Ci pare che nessun leader abbia mai perseguito, con tanta pervicacia, il suicidio di sé e del suo partito, come sta facendo Renzi in queste ultime settimane: in particolare, il dettaglio della legge elettorale, afferente alle modalità di assegnazione del premio di maggioranza, è il fattore che può scatenare una vera e propria rivoluzione copernicana negli assetti di potere della Repubblica, visto che il Carroccio di Salvini ed il M5S non possono che essere avvantaggiati da un meccanismo che disincentiva le coalizioni e che regala la maggioranza assoluta dei seggi parlamentari alla lista, che dovesse prendere un voto in più delle altre al primo turno o, eventualmente, al ballottaggio.
Suicidio politico? Presunzione? Insana e patologica visione dei rapporti di potere all’interno di una democrazia liberale?
Non sappiamo quale di questi sia il movente dell’agire renziano: qualunque sia la ragione profonda – politica o, anche, di diversa natura – che l’ispira, non abbiamo mai assistito ad uno spettacolo così avvilente, con protagonisti pronti a barattare la pelle del proprio vicino di scranno parlamentare in cambio di una prospettiva assai effimera di potere, che può aver vita per lo spazio temporale non più lungo di una notte.

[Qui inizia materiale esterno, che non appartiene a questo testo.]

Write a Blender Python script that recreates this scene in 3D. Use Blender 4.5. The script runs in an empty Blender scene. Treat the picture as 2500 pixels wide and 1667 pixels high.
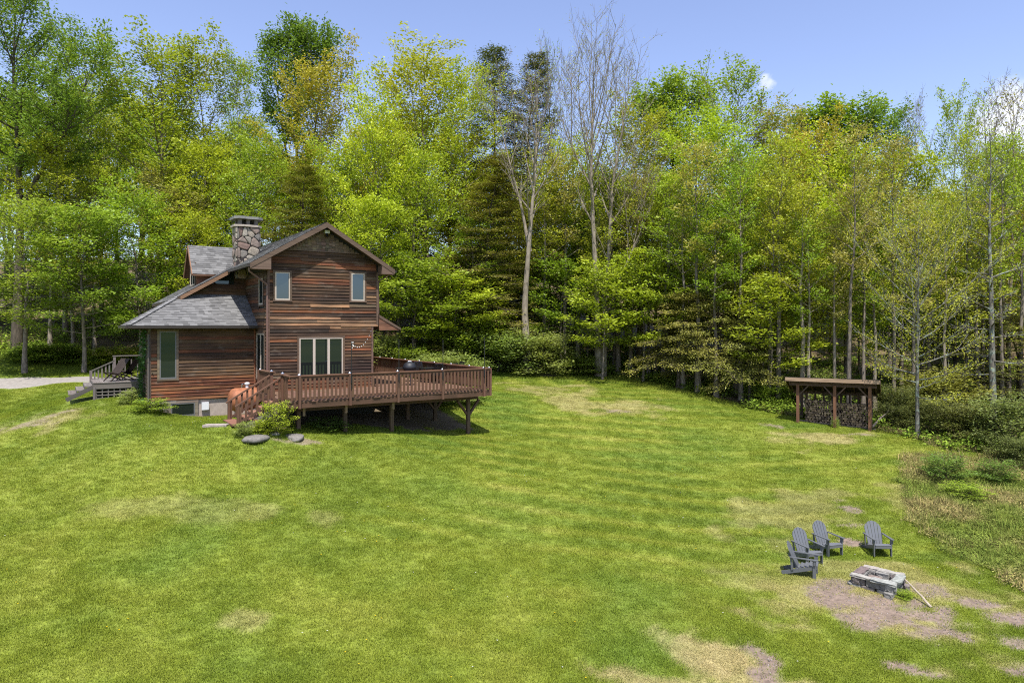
import bpy, math, random
import numpy as np
from mathutils import Vector, Matrix
R = math.radians
scene = bpy.context.scene
col = scene.collection
rng = np.random.default_rng(7)
random.seed(7)

# ------------------------------------------------------------------ camera, sky, sun, exposure
ZC = 7.0                                   # the drone hovers about seven metres above the fire pit
F, CX, CY = 1667.0, 1250.0, 795.0          # lens in pixels of the 2500 px wide photograph
cam_d = bpy.data.cameras.new("camera"); cam = bpy.data.objects.new("camera", cam_d); col.objects.link(cam)
cam.location = (0, 0, ZC); cam.rotation_euler = (R(90), 0, 0)
cam_d.sensor_width = 36; cam_d.lens = 24.0; cam_d.shift_y = -38.5/2500
cam_d.clip_start = 0.1; cam_d.clip_end = 6000
scene.camera = cam

to_sun = Vector((0.056, -0.444, 1.0)).normalized()
SUN_EL = math.asin(to_sun.z); SUN_AZ = math.atan2(to_sun.x, to_sun.y)
w = bpy.data.worlds.new("World"); scene.world = w; w.use_nodes = True
nt = w.node_tree; nt.nodes.clear()
out = nt.nodes.new('ShaderNodeOutputWorld'); bg = nt.nodes.new('ShaderNodeBackground')
sky = nt.nodes.new('ShaderNodeTexSky'); sky.sky_type = 'NISHITA'; sky.sun_disc = False
sky.sun_elevation = SUN_EL; sky.sun_rotation = SUN_AZ
sky.altitude = 300; sky.air_density = 1.0; sky.dust_density = 1.2; sky.ozone_density = 2.0
bg.inputs['Strength'].default_value = 0.14
def wn(t, **k):
    n = nt.nodes.new(t)
    for a, b in k.items(): setattr(n, a, b)
    return n
# fair-weather clouds: noise broken puffs around a few directions of the sky
tc = wn('ShaderNodeTexCoord')
nz = wn('ShaderNodeTexNoise'); nz.inputs['Scale'].default_value = 22; nz.inputs['Detail'].default_value = 9; nz.inputs['Roughness'].default_value = .62
nt.links.new(tc.outputs['Generated'], nz.inputs['Vector'])
cloud = None
def skydir(px, py):
    return Vector(((px-CX)/F, 1, -(py-CY)/F)).normalized()
for (px, py, rad, amt, nsc) in ((2475, 295, .056, .5, .5), (2565, 305, .072, .5, .5), (1880, 200, .016, .75, 1.6), (1870, 190, .010, .7, 1.6), (1952, 152, .011, 1.0, 1.6), (2030, 240, .018, 1.0, 1.6)):
    d = skydir(px, py)
    sub = wn('ShaderNodeVectorMath', operation='SUBTRACT'); sub.inputs[1].default_value = d
    nt.links.new(tc.outputs['Generated'], sub.inputs[0])
    le = wn('ShaderNodeVectorMath', operation='LENGTH'); nt.links.new(sub.outputs[0], le.inputs[0])
    dv = wn('ShaderNodeMath', operation='DIVIDE'); nt.links.new(le.outputs['Value'], dv.inputs[0]); dv.inputs[1].default_value = rad
    nm = wn('ShaderNodeMath', operation='MULTIPLY_ADD'); nt.links.new(nz.outputs['Fac'], nm.inputs[0]); nm.inputs[1].default_value = -2.2*nsc; nm.inputs[2].default_value = 2.2*nsc*.5+amt-.45
    ad = wn('ShaderNodeMath', operation='ADD'); nt.links.new(dv.outputs[0], ad.inputs[0]); nt.links.new(nm.outputs[0], ad.inputs[1])
    mr = wn('ShaderNodeMapRange', interpolation_type='SMOOTHSTEP'); nt.links.new(ad.outputs[0], mr.inputs['Value'])
    mr.inputs['From Min'].default_value = 1.0; mr.inputs['From Max'].default_value = .30; mr.inputs['To Min'].default_value = 0; mr.inputs['To Max'].default_value = 1 if rad > .05 else .6
    if cloud is None: cloud = mr.outputs[0]
    else:
        mx = wn('ShaderNodeMath', operation='MAXIMUM'); nt.links.new(cloud, mx.inputs[0]); nt.links.new(mr.outputs[0], mx.inputs[1]); cloud = mx.outputs[0]
hs = wn('ShaderNodeHueSaturation'); hs.inputs['Hue'].default_value = .514; hs.inputs['Saturation'].default_value = .95; hs.inputs['Value'].default_value = .95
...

Forse, non erano migliori i partiti della Prima Repubblica, che, nonostante i loro difetti, sapevano nascondere tutto con il velo dell’ideologia e l’idea – pur fallace – del possesso di una verità trascendente, che però - di per sé - giustificava i comportamenti machiavellici, finanche quelli più cinici e contrari alla morale comune?